Black movies don’t all have to be one thing. They can be serious, funny, dramatic, sexy, dark, loving, imaginative, and entertaining. There is room at the table for both of these filmmakers. But to whom much is given, much is required and both of these men have to consider how Black people are being represented in their work.
I’m just sayin….
kacee. thank you so much for your thoughtful comment. i’ve been thinking about this a lot. i agree with you on most of your points. still, i think generationally, there’s a great number of black people who watch perry’s tv show and do remember steppin fethit and amos and andy. i don’t love it either.

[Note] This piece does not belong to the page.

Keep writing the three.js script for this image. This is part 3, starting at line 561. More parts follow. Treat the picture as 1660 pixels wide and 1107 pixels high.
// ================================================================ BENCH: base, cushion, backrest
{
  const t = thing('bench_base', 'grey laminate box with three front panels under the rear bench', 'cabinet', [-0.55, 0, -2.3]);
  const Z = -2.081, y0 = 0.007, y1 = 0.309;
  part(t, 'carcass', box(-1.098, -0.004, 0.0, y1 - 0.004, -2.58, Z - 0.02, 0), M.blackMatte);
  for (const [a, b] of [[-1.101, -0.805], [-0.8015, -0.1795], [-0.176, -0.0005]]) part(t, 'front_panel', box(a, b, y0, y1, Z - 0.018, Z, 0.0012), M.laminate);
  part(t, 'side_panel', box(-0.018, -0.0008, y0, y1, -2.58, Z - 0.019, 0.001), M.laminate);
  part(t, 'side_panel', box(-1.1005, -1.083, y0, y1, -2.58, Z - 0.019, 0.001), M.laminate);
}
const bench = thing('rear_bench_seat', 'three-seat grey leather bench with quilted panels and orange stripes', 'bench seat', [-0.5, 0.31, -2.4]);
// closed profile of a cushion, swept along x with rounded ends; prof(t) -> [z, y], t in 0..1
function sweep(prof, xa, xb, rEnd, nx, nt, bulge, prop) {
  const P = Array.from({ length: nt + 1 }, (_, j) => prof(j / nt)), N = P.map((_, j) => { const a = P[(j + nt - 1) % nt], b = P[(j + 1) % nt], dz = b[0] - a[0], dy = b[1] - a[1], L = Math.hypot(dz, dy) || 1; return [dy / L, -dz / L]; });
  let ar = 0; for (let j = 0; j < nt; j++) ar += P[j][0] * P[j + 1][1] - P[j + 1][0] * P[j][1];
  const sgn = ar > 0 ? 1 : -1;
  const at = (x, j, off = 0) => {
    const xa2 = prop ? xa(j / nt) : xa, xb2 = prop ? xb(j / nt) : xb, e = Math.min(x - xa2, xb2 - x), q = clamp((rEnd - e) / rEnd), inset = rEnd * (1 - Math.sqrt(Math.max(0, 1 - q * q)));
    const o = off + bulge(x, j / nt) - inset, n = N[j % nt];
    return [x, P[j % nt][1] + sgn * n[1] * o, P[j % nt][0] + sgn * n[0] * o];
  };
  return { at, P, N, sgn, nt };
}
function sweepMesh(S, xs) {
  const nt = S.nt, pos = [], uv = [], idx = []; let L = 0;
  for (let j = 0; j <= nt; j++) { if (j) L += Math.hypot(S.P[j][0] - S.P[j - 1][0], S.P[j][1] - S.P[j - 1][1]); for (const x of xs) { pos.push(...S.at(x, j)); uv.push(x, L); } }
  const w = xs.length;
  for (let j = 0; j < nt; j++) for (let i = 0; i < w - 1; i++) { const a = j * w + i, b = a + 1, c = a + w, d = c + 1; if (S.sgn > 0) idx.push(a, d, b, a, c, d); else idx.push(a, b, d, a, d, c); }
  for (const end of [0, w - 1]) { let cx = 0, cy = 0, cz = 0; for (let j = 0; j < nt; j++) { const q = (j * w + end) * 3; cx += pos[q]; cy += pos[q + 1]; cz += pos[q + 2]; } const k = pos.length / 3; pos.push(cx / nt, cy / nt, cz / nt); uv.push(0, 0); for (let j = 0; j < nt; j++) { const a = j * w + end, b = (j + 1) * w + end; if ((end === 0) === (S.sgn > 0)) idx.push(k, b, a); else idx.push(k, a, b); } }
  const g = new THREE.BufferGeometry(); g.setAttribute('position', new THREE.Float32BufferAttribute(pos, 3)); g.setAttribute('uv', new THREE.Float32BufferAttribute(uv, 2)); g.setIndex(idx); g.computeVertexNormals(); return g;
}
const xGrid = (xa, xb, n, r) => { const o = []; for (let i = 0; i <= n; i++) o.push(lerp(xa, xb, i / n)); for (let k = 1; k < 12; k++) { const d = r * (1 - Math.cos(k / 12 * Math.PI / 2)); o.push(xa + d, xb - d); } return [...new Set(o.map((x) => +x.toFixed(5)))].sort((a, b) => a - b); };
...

i think where we feel he has a responsibility to render his black characters with greater dimensionality. the difference between the crackhead in jungle fever and the crackhead in the browns at its core is the writing and rendering of those characters. let’s be clear, perry is a TERRIBLE writer, so much so that i think he actually believes that he’s doing a fair and accurate representation of these characters. i think we get so caught up with the representation and how the white world receives it, that we ignore craft. lee’s characters in jungle fever, well played by halle berry and samuel jackson had resonance and dimension, which argues your point that, lee in fact studied film and writing. i think our bias comes from the fact that if you create characters from low class backgrounds without dimension, we’ll always be dissatisfied, let along, in that presentation they come out looking ‘coonish’.
i don’t know. it’s something i’m thinking about. cause he can’t be the only voice out there to communicate the black american experience. he just can’t. so i’m holding myself to a standard, ‘if you don’t like it, do something.’ i hope we all do.